The most important thing to remember is that you can only file this lawsuit against a government entity acting in its official capacity. If you get thrown out of a private restaurant because of your race, you can’t sue for civil rights violations, because the restaurant is not part of the government.

The second most important thing to remember is that this is a federal cause of action. That means that no matter what court you file in, the defendants can “remove” it to federal court if they choose.

The third most important thing to remember is that civil rights suits are far more complex than regular lawsuits. Governments have a number of immunities available to them, and you are likely to see a motion to dismiss based on absolute or qualified immunity if you pursue a civil rights claim.

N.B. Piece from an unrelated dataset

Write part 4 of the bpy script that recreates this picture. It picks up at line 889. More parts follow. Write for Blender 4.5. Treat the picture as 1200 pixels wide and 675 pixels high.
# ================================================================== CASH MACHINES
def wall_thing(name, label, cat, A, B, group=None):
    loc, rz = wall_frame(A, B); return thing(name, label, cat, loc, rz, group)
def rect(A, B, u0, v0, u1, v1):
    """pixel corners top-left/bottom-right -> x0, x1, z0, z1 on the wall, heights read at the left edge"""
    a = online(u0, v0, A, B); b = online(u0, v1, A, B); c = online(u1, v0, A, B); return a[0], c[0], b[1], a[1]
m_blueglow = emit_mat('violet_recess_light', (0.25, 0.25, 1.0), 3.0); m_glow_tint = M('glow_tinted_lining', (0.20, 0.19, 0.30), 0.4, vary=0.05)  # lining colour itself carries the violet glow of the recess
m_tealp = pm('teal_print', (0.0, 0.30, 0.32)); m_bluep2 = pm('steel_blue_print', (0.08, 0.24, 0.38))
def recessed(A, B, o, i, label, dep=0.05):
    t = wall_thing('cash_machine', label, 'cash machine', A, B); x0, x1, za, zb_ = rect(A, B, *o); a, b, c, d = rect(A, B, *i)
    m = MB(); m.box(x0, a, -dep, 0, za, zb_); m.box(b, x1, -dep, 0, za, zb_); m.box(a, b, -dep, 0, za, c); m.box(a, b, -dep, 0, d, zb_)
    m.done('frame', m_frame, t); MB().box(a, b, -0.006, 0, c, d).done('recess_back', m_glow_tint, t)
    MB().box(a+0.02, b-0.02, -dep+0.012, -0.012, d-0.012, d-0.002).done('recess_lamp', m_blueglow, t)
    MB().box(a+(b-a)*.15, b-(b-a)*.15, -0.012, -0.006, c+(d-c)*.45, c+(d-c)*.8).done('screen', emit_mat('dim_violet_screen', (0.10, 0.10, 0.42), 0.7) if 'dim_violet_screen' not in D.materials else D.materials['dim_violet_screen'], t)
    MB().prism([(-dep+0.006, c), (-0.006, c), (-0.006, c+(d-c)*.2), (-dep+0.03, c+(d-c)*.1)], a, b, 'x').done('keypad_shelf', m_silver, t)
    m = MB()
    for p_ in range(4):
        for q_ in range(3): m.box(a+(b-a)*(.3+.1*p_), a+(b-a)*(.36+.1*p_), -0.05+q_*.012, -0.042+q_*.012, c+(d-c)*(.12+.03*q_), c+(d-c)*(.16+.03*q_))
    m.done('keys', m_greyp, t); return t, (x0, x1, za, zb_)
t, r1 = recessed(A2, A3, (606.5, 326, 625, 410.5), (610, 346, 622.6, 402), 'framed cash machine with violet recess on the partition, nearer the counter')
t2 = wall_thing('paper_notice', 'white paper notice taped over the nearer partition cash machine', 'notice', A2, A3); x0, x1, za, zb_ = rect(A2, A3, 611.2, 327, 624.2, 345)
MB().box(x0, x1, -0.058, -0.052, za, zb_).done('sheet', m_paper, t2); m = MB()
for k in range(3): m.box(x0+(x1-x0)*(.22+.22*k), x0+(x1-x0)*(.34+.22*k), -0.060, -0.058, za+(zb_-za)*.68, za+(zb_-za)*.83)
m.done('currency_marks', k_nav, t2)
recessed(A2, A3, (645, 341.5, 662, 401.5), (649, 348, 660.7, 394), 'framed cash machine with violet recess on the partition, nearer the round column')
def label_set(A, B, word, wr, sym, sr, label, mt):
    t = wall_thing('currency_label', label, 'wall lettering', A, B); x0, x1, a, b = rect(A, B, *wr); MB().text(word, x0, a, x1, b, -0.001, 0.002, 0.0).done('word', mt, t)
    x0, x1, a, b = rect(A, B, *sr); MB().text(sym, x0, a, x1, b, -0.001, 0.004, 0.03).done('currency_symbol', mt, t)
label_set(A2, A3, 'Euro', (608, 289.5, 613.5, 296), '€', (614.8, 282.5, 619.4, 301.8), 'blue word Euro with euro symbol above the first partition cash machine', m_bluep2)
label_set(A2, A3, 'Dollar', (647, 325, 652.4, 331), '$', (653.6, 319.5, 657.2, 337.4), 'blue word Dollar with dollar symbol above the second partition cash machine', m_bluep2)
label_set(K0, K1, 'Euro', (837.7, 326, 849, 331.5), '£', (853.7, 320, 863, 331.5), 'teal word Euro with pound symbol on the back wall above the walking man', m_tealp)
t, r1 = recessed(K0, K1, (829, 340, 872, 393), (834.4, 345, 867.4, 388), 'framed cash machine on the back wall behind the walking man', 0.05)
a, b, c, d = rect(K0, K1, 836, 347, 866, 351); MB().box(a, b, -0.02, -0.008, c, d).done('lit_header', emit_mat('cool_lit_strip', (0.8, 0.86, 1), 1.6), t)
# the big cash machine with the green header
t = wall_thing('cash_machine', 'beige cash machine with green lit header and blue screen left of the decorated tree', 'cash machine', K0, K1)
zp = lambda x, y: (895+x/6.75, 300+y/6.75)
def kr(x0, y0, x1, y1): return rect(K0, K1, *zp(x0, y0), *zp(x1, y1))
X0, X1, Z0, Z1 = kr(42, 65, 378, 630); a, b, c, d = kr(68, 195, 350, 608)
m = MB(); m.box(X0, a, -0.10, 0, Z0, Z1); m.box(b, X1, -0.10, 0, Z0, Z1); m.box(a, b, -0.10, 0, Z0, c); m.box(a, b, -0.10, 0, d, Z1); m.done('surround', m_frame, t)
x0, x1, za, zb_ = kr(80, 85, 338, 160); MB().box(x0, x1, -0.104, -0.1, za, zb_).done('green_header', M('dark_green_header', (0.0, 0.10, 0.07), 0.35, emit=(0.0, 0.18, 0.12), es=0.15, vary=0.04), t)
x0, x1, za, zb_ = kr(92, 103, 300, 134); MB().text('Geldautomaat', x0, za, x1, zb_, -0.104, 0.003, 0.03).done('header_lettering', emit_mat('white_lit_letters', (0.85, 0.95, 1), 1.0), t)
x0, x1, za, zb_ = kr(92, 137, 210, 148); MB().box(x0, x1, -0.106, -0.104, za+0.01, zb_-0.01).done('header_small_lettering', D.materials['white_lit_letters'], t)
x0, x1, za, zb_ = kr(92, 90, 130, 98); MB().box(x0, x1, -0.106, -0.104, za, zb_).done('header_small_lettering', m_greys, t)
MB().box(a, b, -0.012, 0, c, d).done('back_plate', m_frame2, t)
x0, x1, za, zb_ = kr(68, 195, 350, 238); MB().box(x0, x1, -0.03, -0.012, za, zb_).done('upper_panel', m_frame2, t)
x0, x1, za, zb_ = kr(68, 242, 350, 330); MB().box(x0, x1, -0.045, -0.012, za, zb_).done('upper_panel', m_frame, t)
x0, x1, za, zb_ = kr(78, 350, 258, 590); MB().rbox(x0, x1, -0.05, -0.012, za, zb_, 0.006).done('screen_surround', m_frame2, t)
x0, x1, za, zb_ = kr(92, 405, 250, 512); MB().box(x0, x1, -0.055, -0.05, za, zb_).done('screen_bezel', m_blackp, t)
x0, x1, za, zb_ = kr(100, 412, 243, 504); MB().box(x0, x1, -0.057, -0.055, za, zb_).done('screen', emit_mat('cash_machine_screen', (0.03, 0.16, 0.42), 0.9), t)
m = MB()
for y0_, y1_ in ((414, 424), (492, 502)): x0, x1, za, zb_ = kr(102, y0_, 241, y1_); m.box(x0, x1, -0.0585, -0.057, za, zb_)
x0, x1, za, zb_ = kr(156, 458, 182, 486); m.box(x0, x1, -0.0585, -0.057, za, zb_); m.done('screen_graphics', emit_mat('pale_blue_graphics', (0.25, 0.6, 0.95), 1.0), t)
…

Finally, the upside of constitutional claims is punitive damages and attorneys fees are recoverable, and state caps on what you can collect from the government are eliminated.

Malicious Prosecution

Malicious prosecution is a cause of action which alleges that someone started a previous case (usually criminal) against you for an improper purpose (usually to get even with you for something else). To establish your claim, you must be able to show:

  • prior institution of judicial proceedings against you
  • proceedings were started by defendant, or at his urging
  • proceedings must have terminated in your favor
  • there must have been malice in instituting the former proceedings
  • there must have been lack of probable cause for institution of proceedings
  • there must have been injury or damage resulting to you in the former proceedings.

Invasion of Privacy

The right of privacy is recognized in Wisconsin. If your privacy is unreasonably violated, you can get an injunction, damages and attorney’s fees. To establish invasion of privacy, you have to prove one of these:

  • Your privacy was intruded on in a manner that was highly offensive to a reasonable person, in a place that a reasonable person would consider private or in a manner which is actionable for trespass.
  • The use, for advertising purposes or for purposes of trade, of your name, portrait or picture, without having first obtained your written consent.
  • Publicity was given to a matter concerning your private life, of a kind highly offensive to a reasonable person, if the defendant has acted either unreasonably or recklessly as to whether there was a legitimate public interest in the matter involved, or with actual knowledge that none existed. (It is not an invasion of privacy to communicate any information available to the public as a matter of public record.)
  • Publishing nude pictures of you without your consent.

Abuse of Process

This cause of action is available when a person uses legal process (like a lawsuit) for an improper purpose. Some examples I have seen include filing a criminal complaint alleging child abuse to gain an advantage in a divorce case, or filing a lawsuit against someone so that you can force them to submit to a deposition, and then question them about an unrelated matter. The basic idea is the person starts a legal proceeding for an ulterior motive, and then misuses the process to get to that motive.

It is difficult to succeed under this cause, because you cannot win if the person you are suing doesn’t misuse the process. In other words, it does not matter if the real reason you are sued is the guy wants to get even with you for something. If he has any legitimate basis for the lawsuit, it does not count as abuse.